Straight line path to that ball, full spring plus the extension. Just preposterous.

Cubs 6, Pirates 1: Mike Montgomery shut the Pirates out through seven innings, allowing his only run of the game via a solo homer to the first man he faced in the eighth. The Cubs were already up 5-0 by the time that happened, however, thanks in part to Montgomery, who reached on an infield single and later scored. Montgomery has allowed one run over 13 innings in his last two starts. He’ll probably be sent back to the pen when Jon Lester gets healthy, but the Cubs do have an option if they don’t like the look of their rotation heading down the stretch and into the playoffs.

Rays 12, Royals 0: The Royals have now been shut out for four straight games and for 43 straight innings, stretching back to the second inning of their game against the Rockies last Thursday. If Alex Cobb can shut them out for the first five innings tonight Kansas City will break a record currently held by the 1968 Chicago Cubs and the 1906 Philadelphia Athletics. As for this one, it was Austin Pruitt, who shut them out one one hit for six innings, and Matt Andriese who shut them out for three innings on a single hit as well. Offensively, the Rays were led by Logan Morrison who hit a three-run homer and doubled in a fourth. Lucas Duda hit a three-run shot. The Greater Kansas City Area hasn’t seen an annihilation like this since November 20, 1983.

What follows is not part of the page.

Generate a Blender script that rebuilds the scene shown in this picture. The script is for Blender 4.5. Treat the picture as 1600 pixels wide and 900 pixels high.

Tigers 4, Rockies 3Nicholas Castellanos hit a two-run triple and an RBI single on his 3-for-4 night and Brad Ausmus deployed six pitchers to win a close game. Miguel Cabrera left the game in the fifth with a bad back. He’s had a bad back all year, really, and I suspect it’s that, as opposed to natural decline, that has led to his disappointing season. Of course bad backs are probably a pretty big part of a lot of players’ natural decline, so perhaps the distinction is without difference.

Angels 3, Athletics 1Andrew Heaney allowed one run on only two hits while striking out ten over six and the Angels mustered just enough offense on a night where the slumping Mike Trout — who is 0-for-his-last-17 — was scratched with a stiff neck.

Giants 3, Padres 0Jeff Samardzija tossed a three-hit shutout, striking out five. All three hits were infield singles. Brandon Crawford hit a solo homer. Joe Panik hit a two-run homer, scoring Crawford. So, like, three dudes beat the Padres.

By the way, the Associated Press game story refers to Samardzija as “the former Notre Dame wide receiver.” Which, yes, is true, but I question whether now, as he is close to completing his tenth big league season, is really necessary anymore. Unless, of course, “odd thing a person did in college” is now a necessary identifier. It’d be kind of cool if it was. That way people could refer to me as “Craig Calcaterra, the former Ohio State University Bookstore employee, who sold Apple Newtons to people at the electronics counter, claiming that they were AMAZING, when they were really overpriced trash . . . ”

Actually, yes, please refer to me that way going forward. It’s probably my greatest professional accomplishment. Imagine: convincing someone to buy an Apple Newton!